Walking The Fine Line


Whenever the same theme keeps popping up in my life again and again, I credit it to the Spirit trying to tell me something. I’m kind of a slow learner…I’ll often miss the message the first half dozen times.

But lately, for the first time in my life, the message is confusing me. Because it seems to contradict one I’ve been struggling to internalize for quite some time now.

In the Catholic Lectionary, these last few weeks leading up to Christ the King and the start of the new liturgical year on Advent 1, all the Scriptures focus on preparing for the second coming. They’re about judgment and forgiveness and what happens when we withhold what has been granted us. And they urge us to speak up and tell those around us when they’re screwing up.

Now, my family has a long and not-so-glorious tradition of telling it “like it is”…or at least, our perception of it. My own weakness in this area led to an estrangement of more than a year from one of my sisters. I’m a lousy liar. I can’t even withhold information—it all feels like dishonesty to me. And I’m less than competent at the little gentle misleading things we say to keep from hurting other people’s feelings, because I can’t even lie with my face. My expressions give away what I’m thinking, even if I manage to keep my mouth shut.

So naturally, I hurt people’s feelings sometimes. The only good thing I can say about it is that because of it I’m well practiced in apologizing, too.
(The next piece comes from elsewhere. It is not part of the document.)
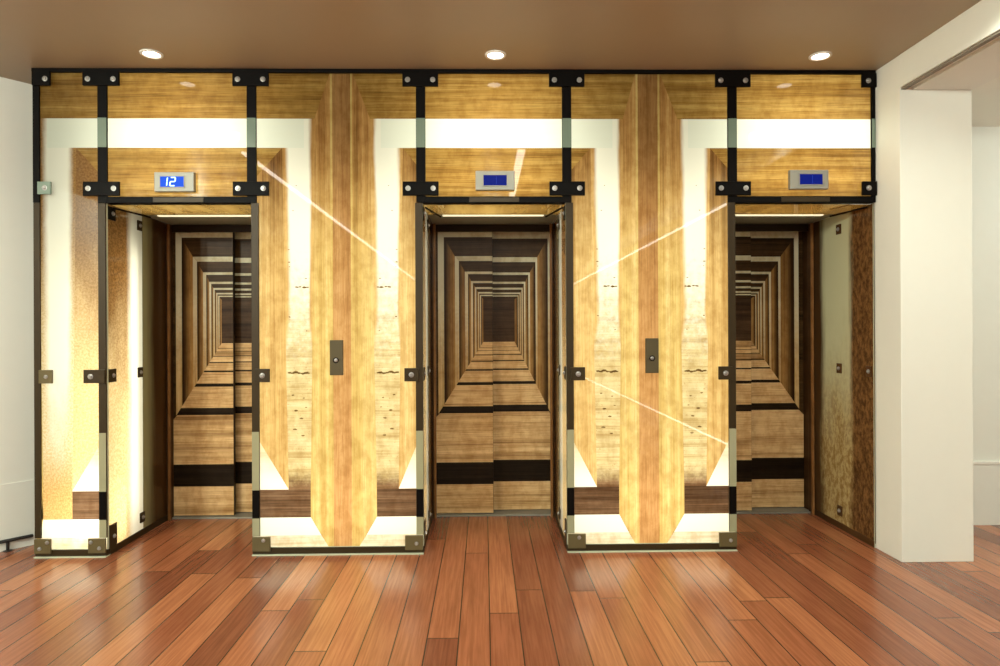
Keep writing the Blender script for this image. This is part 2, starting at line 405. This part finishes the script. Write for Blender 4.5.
# ------------------------------------------------------------------ printed glass
def clip(poly, ax, lim, keep_less):
    out = []
    for i in range(len(poly)):
        a, b = poly[i], poly[(i+1) % len(poly)]
        ia = (a[ax] <= lim) if keep_less else (a[ax] >= lim); ib = (b[ax] <= lim) if keep_less else (b[ax] >= lim)
        if ia: out.append(a)
        if ia != ib:
            t = (lim-a[ax])/(b[ax]-a[ax]); out.append(tuple(a[j]+(b[j]-a[j])*t for j in range(4)))
    return out
def half_pier(k, e, c1, c2, c3, y=0., stain=False):
    """artwork of half a pier: e outer edge at the opening, c1..c2 white upright, c3 edge of centre board"""
    def q(pts, mat, uvs=None):
        if c2 < e: pts = pts[::-1]; uvs = uvs[::-1] if uvs else None
        k.poly([(p[0], y, p[1]) for p in pts], M[mat], uvs)
    sg = 1 if c2 > e else -1; w = abs(c1-e)
    mg = .034; o1 = c1-sg*mg; o2 = c2+sg*mg*(.5 if stain else 1.); CM = 'g_colpale' if stain else 'g_col'; ub = (c2-sg*mg-o1)/(o2-o1)
    # head: outer board over the white band, mitred
    q([(e, WZ1), (o2, WZ1), (c3, 3.088), (e, 3.088)], 'g_top')
    q([(e, WZ0), (c2-sg*mg, WZ0), (c2-sg*mg, WZ1), (e, WZ1)], 'g_white')
    # inner board: mitred head and upright
    q([(e, WZ0-w*.95), (o1, WZ0), (e, WZ0)], 'g_top')
    q([(e, ROW['a']), (c1, ROW['b']), (o1, WZ0), (e, WZ0-w*.95)], 'g_stain' if stain else 'g_inner')
    # white upright with ragged edges taking a little of its neighbours
    q([(c1, ROW['b']), (c2, ROW['b']), (o2, WZ0), (o1, WZ0)], CM, [(0, 0), (1, 0), (1, 1), (0, 1)])
    q([(c2-sg*mg, WZ0), (o2, WZ0), (o2, WZ1), (c2-sg*mg, WZ1)], CM, [(ub, 0), (1, 0), (1, 1), (ub, 1)])
    # outer board
    D1 = min(.115, abs(c3-c2)-.012); D0 = D1*.58
    q([(c2, ROW['c']), (c2+sg*D1, ROW['e']), (c3, ROW['e']), (c3, 3.088), (o2, WZ1), (o2, WZ0), (c2, ROW['b'])], 'g_side')
    if stain:
        q([(e, ROW['c']), (c1, ROW['c']), (c1, ROW['b']), (e, ROW['b'])], 'g_dark')
        q([(c1, ROW['c']), (c2+sg*.01, ROW['c']), (c2, ROW['b']), (c1, ROW['b'])], CM, [(.5, 0)]*4)
    # floor of the tunnel
    q([(e, ROW['b']), (c1, ROW['b']), (e, ROW['a'])], 'g_wedge')
    if not stain: q([(e, ROW['c']), (c2, ROW['c']), (c2, ROW['b']), (e, ROW['b'])], 'g_dark')
    q([(e, ROW['d']), (c2+sg*D0, ROW['d']), (c2, ROW['c']), (e, ROW['c'])], 'g_white')
    q([(e, ROW['e']), (c2+sg*D1, ROW['e']), (c2+sg*D0, ROW['d']), (e, ROW['d'])], 'g_cream')
KN = [(.06, 1.163, .016), (.2, 1.158, .013), (.34, 1.165, .018), (.5, 1.16, .012), (.66, 1.157, .015), (.82, 1.163, .017), (.93, 1.16, .01), (.05, 1.95, .007), (.06, 1.87, .009), (.08, 1.84, .006),
      (.82, 1.765, .008), (.4, 1.71, .013), (.55, 1.712, .011), (.75, 1.708, .014), (.9, 1.71, .01), (.08, 1.52, .009), (.85, 1.43, .006), (.2, 1.02, .012), (.7, 1.0, .01), (.35, .92, .014),
      (.6, .87, .012), (.8, .94, .009), (.3, .80, .013), (.65, .76, .012), (.25, 2.2, .006), (.4, 2.36, .005)]
def knots(k, c1, c2, sg):
    rr = random.Random(3)
    for u, z, r in KN:
        x = c1+(c2-c1)*u; n = 7
        k.poly([(x+math.cos(i*2*math.pi/n)*r*rr.uniform(.7, 1.2), -.0006, z+math.sin(i*2*math.pi/n)*r*.42*rr.uniform(.6, 1.3)) for i in range(n)], M['g_knot'])
def rim(parent, x0, x1, z0, z1, t=.005, d=.014):
    k = MB()
    k.box((x0-t, -.002, z0), (x0, d, z1), M['glass_edge'], .001); k.box((x1, -.002, z0), (x1+t, d, z1), M['glass_edge'], .001)
    k.box((x0-t, -.002, z0-t), (x1+t, d, z0), M['glass_edge'], .001); k.box((x0-t, -.002, z1), (x1+t, d, z1+t), M['glass_edge'], .001)
    return k.build('glass_edge', parent)
def base_channel(parent, x0, x1):
    k = MB(); k.box((x0, -.012, .006), (x1, .03, .047), M['bronze'], .003); k.build('base_channel', parent)
    k = MB(); k.box((x0, -.026, .0), (x1, .03, .008), M['glass_edge'], .002); k.build('floor_trim', parent)

# narrow panel at the left
g = thing('backlit_glass_pier', 'narrow floor-to-ceiling backlit glass panel printed with wood at the left end', 'glass panel', (-2.625, 0, 0))
k = MB(); half_pier(k, -2.404, -2.622, -2.806, -2.846, stain=True); k.build('print_sheet', g)
rim(g, -2.846, -2.404, .05, 3.088); base_channel(g, -2.85, -2.40)
onebox('side_closure', (-2.858, .015, 0), (-2.852, .46, CEIL-.02), M['bronze'], g)
clamp(g, -2.845, -2.742, .030, .122, [(-2.762, .1), (-2.81, .062)], M['olive'])
clamp(g, -2.508, -2.400, .030, .122, [(-2.49, .1), (-2.437, .062)], M['olive'])
clamp(g, -2.812, -2.728, 1.105, 1.190, [(-2.765, 1.147)], M['olive'])
clamp(g, -2.815, -2.732, 2.300, 2.380, [(-2.768, 2.34)], M['film'])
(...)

I bring this up because it took me literally years to learn that I have to moderate my own rhetoric. I have to look for the other person’s point of view, because no situation is ever as black and white as I first perceive it to be. This is the origin of my whole philosophy about living in the middle. I’ve learned that absolute, unshakable certainty in the face of disagreement is a sign of self-righteousness, not Godliness. There are a few black and white issues in the world, but not nearly as many as we’d like to think. This goes for matters of politics, faith, interpersonal relationships…pretty much everything about human existence.

I have come to believe that words are not the most effective evangelizers—that walking around spouting religious language is the best way to alienate those you’re trying to convert. That action is the true evangelizing force in the world, and action involves humility—bearing with things you think are just plain wrong. That question, “What would Jesus do?” is a lot harder to answer than I used to think, watching it flash by on bracelets. Because Jesus hung out with a lot of people others thought were unclean and evil, and we don’t always hear him wagging his finger at them. I can’t help thinking that some of the time, he was just hanging out with them, loving them back to God without ever speaking a word.

This has been a hard lesson for me to learn, requiring unpleasant humility and lots of nights tossing and turning beneath unpleasant self-analysis. So when I hear homilists and Scripture readings exhorting me to tell my neighbor of his misdeeds, I tense up. I get the message. I do. It’s just that I don’t see how to do so without appearing, and indeed being, self-righteous. Which is inherently not a holy, Godlike attitude.

So how do I tell it like it is when I no longer feel that unshakable sense of certainty that I know how it is?

I suppose my hard-won philosophy is itself the answer here, too: God lies somewhere in the middle. But I have no idea how to make the rubber hit the road in this instance. How do you run the gauntlet between being a self-proclaimed mouthpiece of God and being nothing but an appeaser?